_WHAT THE TASK REQUIRES:_
How many lines in this data contain the string "scene"? Reply with the number only.

_MATERIAL:_

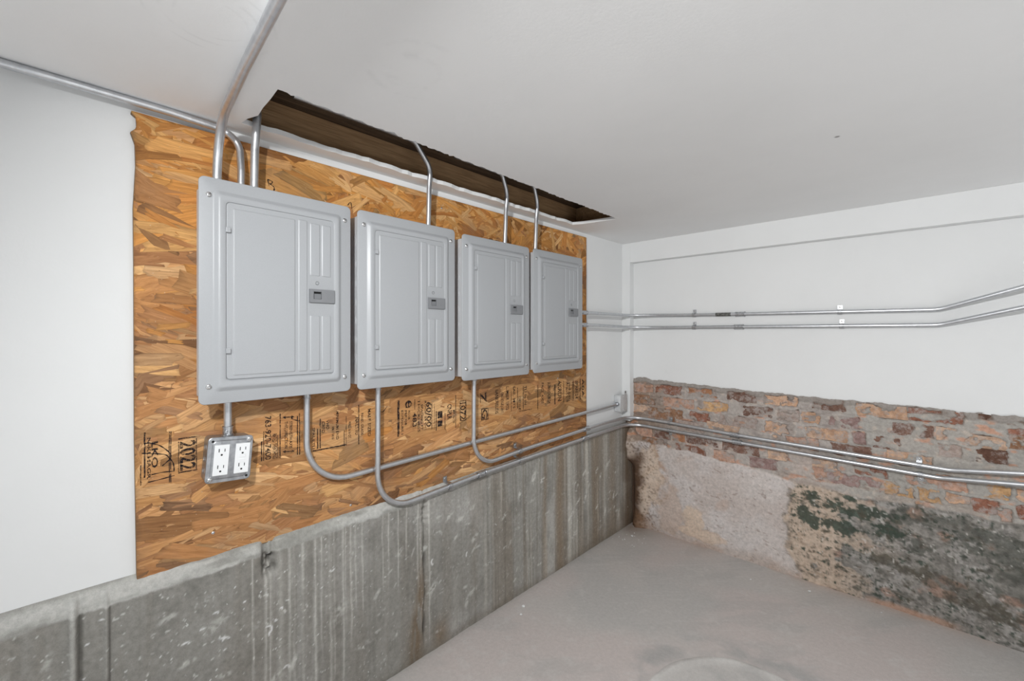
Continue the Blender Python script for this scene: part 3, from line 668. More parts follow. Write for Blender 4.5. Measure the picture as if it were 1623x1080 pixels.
for k_ in range(NS):
    f = k_ / NS
    y = r.uniform(-2.34, RGT); z = r.uniform(BOT, TOP)
    up = (z - 1.0) / .5 + (y + 1.5) * .3
    L = r.uniform(.07, .20) if r.random() < .62 else r.uniform(.02, .07)
    W = min(L * r.uniform(.14, .46), .055)
    if f > .95: L *= .6; W *= .4
    sd = 17 if z < 1.0 or y < -1.9 else 42
    a = math.radians(r.gauss(-7 if z > 1.1 else 4, sd))
    if .80 < z < .97 and r.random() < .6: L *= 1.3; W *= 1.6; pal = PAL_ST
    else: pal = PAL_UP if r.random() < np.clip(up, .03, .95) else PAL_LO
    c = np.array(r.choice(pal), float)
    c = c * .62 + np.array([190, 137, 82] if z > 1.15 else [182, 136, 90]) * .38
    if r.random() < .10: c *= .80
    elif r.random() < .15: c = c * .5 + np.array([218, 184, 140]) * .5
    c = c * (.86 + .24 * float(fbm(y * 5, z * 6, 300))) * r.uniform(.95, 1.05)
    x = OX + .0001 + .0007 * f + r.uniform(0, .0002)
    tilt = r.uniform(-.008, .008)
    out = []
    ne = r.randint(2, 4)
    s1 = r.uniform(-.3, .3); s2 = r.uniform(-.3, .3)
    for i in range(ne + 1): out.append((-L / 2 + W * (s1 * (i / ne - .5) * 2 + r.uniform(-.35, .35) * (0 < i < ne)), -W / 2 + W * i / ne))
    out.append((r.uniform(-.2, .2) * L, W / 2 * r.uniform(.8, 1.15)))
    ne = r.randint(2, 4)
    for i in range(ne + 1): out.append((L / 2 + W * (s2 * (.5 - i / ne) * 2 + r.uniform(-.35, .35) * (0 < i < ne)), W / 2 - W * i / ne))
    out.append((r.uniform(-.2, .2) * L, -W / 2 * r.uniform(.8, 1.15)))
    ca, sa = math.cos(a), math.sin(a); pts = []
    bow = r.uniform(-.9, .9)
    for p, q in out:
        q2 = q + bow * (p * p - L * L / 8)
        yy = y + p * ca - q2 * sa; zz = z + p * sa + q2 * ca
        zz = min(max(zz, BOT + .0005), TOP - .0005); yy = min(max(yy, left_at(zz) + .0005), RGT - .0005)
        pts.append((x + tilt * q, yy, zz, p, q))
    b0 = len(V); n = len(pts); ou, ov = r.uniform(0, 50), r.uniform(0, 50)
    for (px, py, pz, p, q) in pts: V.append((px, py - off.y, pz - off.z)); UVs.append((p + ou, q + ov)); CC.append(c)
    for (px, py, pz, p, q) in pts: V.append((OX - .0003, py - off.y, pz - off.z)); UVs.append((p + ou, q + ov)); CC.append(c * .62)
    mp_, mq_ = sum(t[3] for t in pts) / n, sum(t[4] for t in pts) / n; i0 = len(V)
    for (px, py, pz, p, q) in pts:
        e = min(.0022, W * .2); kq = 1 - e / max(abs(q - mq_), e * 1.6); kp = 1 - e / max(abs(p - mp_), e * 1.6)
        cy, cz = sum(t[1] for t in pts) / n, sum(t[2] for t in pts) / n; kk = max(min(kq, kp) if n < 6 else (kq + kp) / 2, .3)
        V.append((px + .0001, cy + (py - cy) * kk - off.y, cz + (pz - cz) * kk - off.z)); UVs.append((mp_ + (p - mp_) * kk + ou, mq_ + (q - mq_) * kk + ov)); CC.append(c)
    for i in range(n): CC[b0 + i] = c * .86
    F.append(tuple(range(i0, i0 + n))[::-1])
    for i in range(n): j = (i + 1) % n; F.append((i0 + i, i0 + j, b0 + j, b0 + i))
    for i in range(n): j = (i + 1) % n; F.append((b0 + i, b0 + j, b0 + n + j, b0 + n + i))
me = bpy.data.meshes.new('strands'); me.from_pydata(V, [], F)
set_col(me, np.clip(lin(np.array(CC)) * 1.12, 0, .85))
ul = me.uv_layers.new(name='UVMap'); li = np.empty(len(me.loops), np.int32); me.loops.foreach_get('vertex_index', li)
ul.data.foreach_set('uv', np.array(UVs, np.float32)[li].ravel())
strands = link('wood_strands', me, M['osb'], osb); strands['kind'] = 'stuff'
# drywall and board screws
def screw_mesh(name, r_=.0042, h=.0028):
    bm = bmesh.new()
    prof = [(0, r_), (h * .5, r_), (h * .85, r_ * .78), (h, r_ * .45)]
    rings = [[bm.verts.new((x, q * math.cos(t * math.pi / 8), q * math.sin(t * math.pi / 8))) for t in range(16)] for x, q in prof]
    for A_, B_ in zip(rings, rings[1:]):
        for i in range(16): bm.faces.new((A_[i], A_[(i + 1) % 16], B_[(i + 1) % 16], B_[i]))
    bm.faces.new(rings[-1])
    add_box(bm, h - .0002, h + .0002, -r_ * .62, r_ * .62, -r_ * .09, r_ * .09)
    me = bm_mesh(name, bm, True, 40); me.materials.append(M['screw']); me.materials.append(M['dark'])
    for p in me.polygons:
        if p.center.x > h - .00025 and abs(p.center.z) < r_ * .1 and len(p.vertices) == 4: p.material_index = 1
    return me
SM_SMALL = screw_mesh('screw', .0038, .002); SM = screw_mesh('screw', .0062, .0045)
for y, z in ((-1.7898, .6349), (-2.1723, .6706), (-.6775, .9686), (-1.4183, 1.6919), (-1.20, .66)):
    link('screw', SM_SMALL, None, osb, (OX + .0012, y + 1.37, z - .60))

# printing on the board (reads downwards)
TXT = [
('2022',-2.244,-2.210,0.926,0.851),
('LKO',-2.300,-2.287,0.936,0.871),
('N-KLMAGR',-2.308,-2.301,0.947,0.846),
('763-920-7400',-2.047,-2.030,0.963,0.837),
('RATED SHEATHING',-2.027,-2.015,0.909,0.837),
('STRENGTH AXIS',-1.981,-1.972,0.939,0.858),
('THIS DIRECTION',-1.994,-1.985,0.941,0.861),
('SPAULTLI',-1.914,-1.906,0.910,0.843),
('CRED',-1.885,-1.875,0.925,0.887),
('VHO',-1.871,-1.861,0.927,0.897),
('XPMS 17 GAUGE',-1.853,-1.845,0.904,0.862),
('MINIMUM END',-1.839,-1.830,0.951,0.859),
('WALL 16 IN OC',-1.798,-1.788,0.912,0.856),
('NAILS 8D',-1.774,-1.763,0.921,0.862),
('PANEL GRADE',-1.754,-1.745,0.933,0.859),
('MALE SIZED',-1.729,-1.718,0.945,0.850),
('e',-1.583,-1.554,0.955,0.928),
('EXPOSURE 1',-1.599,-1.590,0.922,0.835),
('PRP 108',-1.585,-1.575,0.920,0.867),
('HUD UM',-1.570,-1.561,0.918,0.885),
('483',-1.551,-1.533,0.908,0.854),
('THICKNESS',-1.529,-1.518,0.953,0.832),
('SPACING FT',-1.515,-1.504,0.934,0.837),
('60/00',-1.490,-1.466,0.940,0.844),
('ROOF 24 OC',-1.498,-1.490,0.945,0.835),
('CNPLR',-1.390,-1.368,0.919,0.859),
('PS2',-1.362,-1.352,0.893,0.838),
('1072',-1.323,-1.296,0.918,0.846),
('7',-1.212,-1.182,0.946,0.908),
('G',-1.204,-1.171,0.875,0.834),
('BANKFIELDS',-1.126,-1.106,0.952,0.846),
('OND EDGE JOINT',-1.094,-1.074,0.938,0.844),
('LUMBER 19/32',-1.058,-1.038,0.960,0.854),
('SAIL MTS',-1.012,-0.996,0.959,0.854),
('SCHEDULE 40',-0.974,-0.957,0.908,0.843),
('TLI 16 IN',-0.935,-0.917,0.952,0.862),
('FACE AXIS',-0.809,-0.790,0.956,0.853),
('SUBFLOOR 24',-0.760,-0.735,0.955,0.847),
('AKRUN',-0.677,-0.645,0.958,0.850),
('ATIZUR 7/16',-0.607,-0.568,0.942,0.838),
('SPAN 24',-0.522,-0.498,0.942,0.846),
('A0A',-0.463,-0.438,0.951,0.847),
]
BARS = [
(-2.314,-2.311,0.961,0.851),
(-2.321,-2.319,0.883,0.834),
(-2.266,-2.264,0.956,0.828),
(-2.263,-2.261,0.956,0.827),
(-2.247,-2.245,0.927,0.849),
(-2.210,-2.208,0.929,0.849),
(-2.247,-2.207,0.935,0.932),
(-2.247,-2.207,0.849,0.846),
(-2.057,-2.054,0.893,0.836),
(-2.051,-2.049,0.921,0.836),
(-2.014,-2.012,0.904,0.836),
(-2.008,-2.005,0.966,0.834),
(-1.959,-1.956,0.952,0.835),
(-1.953,-1.950,0.960,0.834),
(-1.899,-1.896,0.904,0.841),
(-1.891,-1.888,0.934,0.841),
(-1.813,-1.811,0.886,0.833),
(-1.806,-1.804,0.930,0.833),
(-1.763,-1.760,0.962,0.830),
(-1.615,-1.606,0.960,0.829),
(-1.543,-1.540,0.957,0.919),
(-1.466,-1.463,0.932,0.832),
(-1.454,-1.452,0.930,0.828),
(-1.446,-1.442,0.900,0.824),
(-1.437,-1.414,0.897,0.870),
(-1.437,-1.414,0.860,0.838),
(-1.403,-1.400,0.887,0.822),
(-1.349,-1.346,0.953,0.821),
(-1.326,-1.323,0.920,0.846),
(-1.296,-1.292,0.922,0.846),
(-1.326,-1.292,0.926,0.923),
(-1.326,-1.292,0.846,0.843),
(-1.208,-1.204,0.877,0.828),
(-1.169,-1.166,0.877,0.828),
(-1.208,-1.167,0.879,0.875),
(-1.208,-1.167,0.833,0.829),
(-1.215,-1.212,0.945,0.905),
(-1.181,-1.177,0.947,0.906),
(-1.912,-1.805,0.839,0.835),
(-0.970,-0.880,0.838,0.835),
(-1.025,-1.022,0.937,0.845),
(-0.983,-0.979,0.948,0.851),
(-0.944,-0.940,0.953,0.840),
(-0.838,-0.833,0.950,0.827),
(-0.704,-0.696,0.938,0.835),
(-0.629,-0.625,0.952,0.839),
(-0.545,-0.539,0.952,0.836),
(-0.480,-0.474,0.953,0.836),
]
xs_ = OX + .0013
tv, tf = [], []
def flush(name):
    me = bpy.data.meshes.new(name); me.from_pydata([(x, y + 1.37, z - .60) for x, y, z in tv], [], tf); link(name, me, M['ink'], osb); tv.clear(); tf.clear()
def ink_poly(me, origin, sx, sy):
    b0 = len(tv)
    for v in me.vertices: tv.append((xs_, origin[0] + v.co.y * sy, origin[1] - v.co.x * sx))
    for p in me.polygons: tf.append(tuple(b0 + i for i in p.vertices))
dg = bpy.context.evaluated_depsgraph_get()
for (s, ya, yb, zt, zb) in TXT:
    cu = bpy.data.curves.new('stamp_text', 'FONT'); cu.body = s; cu.resolution_u = 2; cu.offset = .022
    ob = bpy.data.objects.new('stamp_text', cu); COL.objects.link(ob); dg.update()
    me = bpy.data.meshes.new_from_object(ob.evaluated_get(dg)); bpy.data.objects.remove(ob); bpy.data.curves.remove(cu)
    co = np.array([v.co[:] for v in me.vertices]); lo, hi = co.min(0), co.max(0)
    for v in me.vertices: v.co.x -= lo[0]; v.co.y -= lo[1]
    ink_poly(me, (ya, zt), (zt - zb) / (hi[0] - lo[0]), (yb - ya) / (hi[1] - lo[1])); bpy.data.meshes.remove(me); flush('printed_text')
def ink_rect(ya, yb, za, zb, n=10):
    b0 = len(tv); rb = random.Random(int(ya * 1e5))
    for i in range(n + 1):
        t = i / n; jy = rb.uniform(-.0004, .0004)
        if abs(yb - ya) < abs(za - zb): tv.extend([(xs_, ya + jy, za + (zb - za) * t), (xs_, yb + jy, za + (zb - za) * t)])
        else: tv.extend([(xs_, ya + (yb - ya) * t, za + jy), (xs_, ya + (yb - ya) * t, zb + jy)])
    for i in range(n): tf.append((b0 + 2 * i, b0 + 2 * i + 1, b0 + 2 * i + 3, b0 + 2 * i + 2))
for (ya, yb, za, zb) in BARS: ink_rect(ya, yb, za, zb); flush('printed_bar')
for ((y0, z0_), (y1, z1_)) in [((-1.9997, 0.9537), (-1.9661, 0.9509)), ((-1.9997, 0.8523), (-1.9661, 0.8475))]:
    d = Vector((y1 - y0, z1_ - z0_)); L = d.length; d.normalize(); nn = Vector((-d.y, d.x))
    P = lambda s, t: (xs_, y0 + d.x * s * L + nn.x * t, z0_ + d.y * s * L + nn.y * t)
    b0 = len(tv); tv.extend([P(.2, -.0016), P(.8, -.0016), P(.8, .0016), P(.2, .0016), P(0, 0), P(.27, -.0052), P(.27, .0052), P(1, 0), P(.73, .0052), P(.73, -.0052)])
    tf.extend([(b0, b0 + 1, b0 + 2, b0 + 3), (b0 + 4, b0 + 5, b0 + 6), (b0 + 7, b0 + 8, b0 + 9)]); flush('printed_arrow')
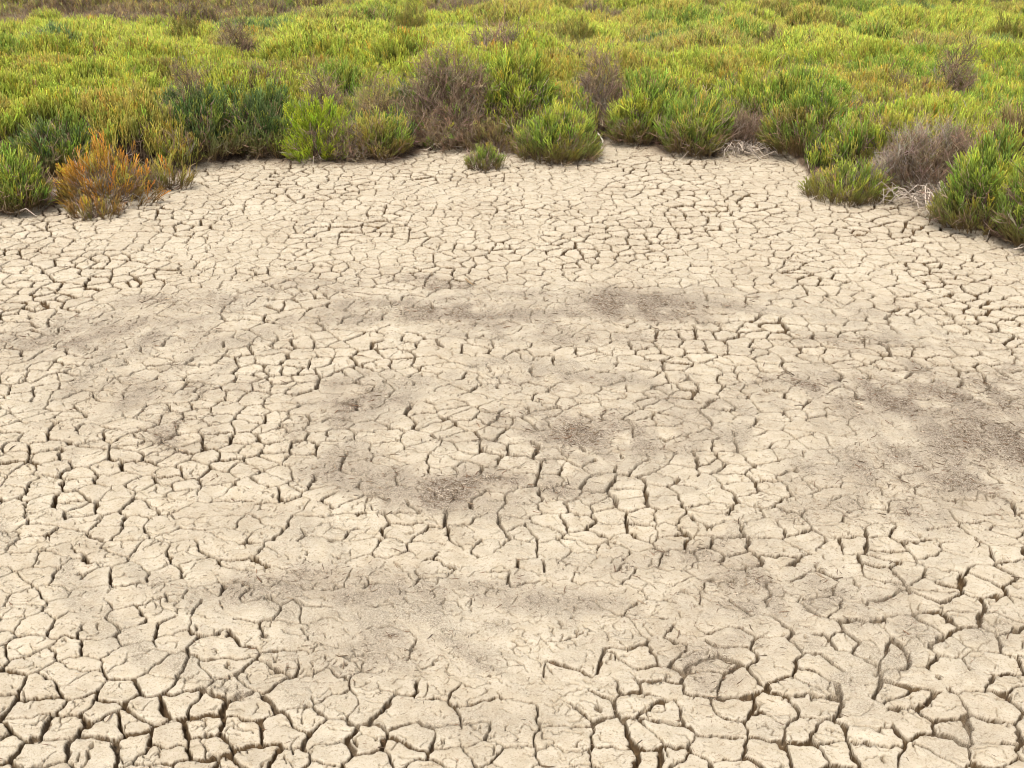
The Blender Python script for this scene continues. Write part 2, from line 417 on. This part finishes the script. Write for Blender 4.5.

_FINAL RESULT:_
2